当初は、大英の日本でのカウンターパートともいえる東京国立博物館(東京・上野)での開催が検討されていたが、「やはり難しい」という判断に至った。それと前後して、朝日が主催者から降りると同展関係者に連絡があったという。その時点で会場もスポンサーも完全白紙になった。前出の同展関係者がいう。

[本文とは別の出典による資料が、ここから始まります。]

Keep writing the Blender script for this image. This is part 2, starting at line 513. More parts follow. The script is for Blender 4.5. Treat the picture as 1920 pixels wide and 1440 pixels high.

「のべ20か所以上あたりました。最初は公立の美術館や博物館、そこがダメなら民間の美術館、さらに商業施設と……どこも最初の反応は良いのですが、話を詰めていくと“やっぱり難しい”となる。公立の美術館は教育委員会など“お上”の反応を恐れ、民間の美術館はマスコミの批判を恐れ、そのマスコミも些細な抗議を恐れる。みんな勝手に自主規制をして、萎縮してしまっている」
確かに明治から戦後にかけて、春画は当局の取り締まりの対象ではあった。しかし、今から20年以上前には出版物としては事実上解禁され、現在は書店に多数の関連書籍が並ぶ。当然ながら、現在に至るまで一度も摘発はされていない。
特別学芸員として同展のプロジェクトに参加していた、立命館大学衣笠総合研究機構ポストドクトラルフェローの石上阿希氏がいう。
「大英では年齢制限だけでなく、内容の自主規制も行なった。子供が描かれていたり暴力的な描写は極力避けました。日本でも同じような配慮ができるはず。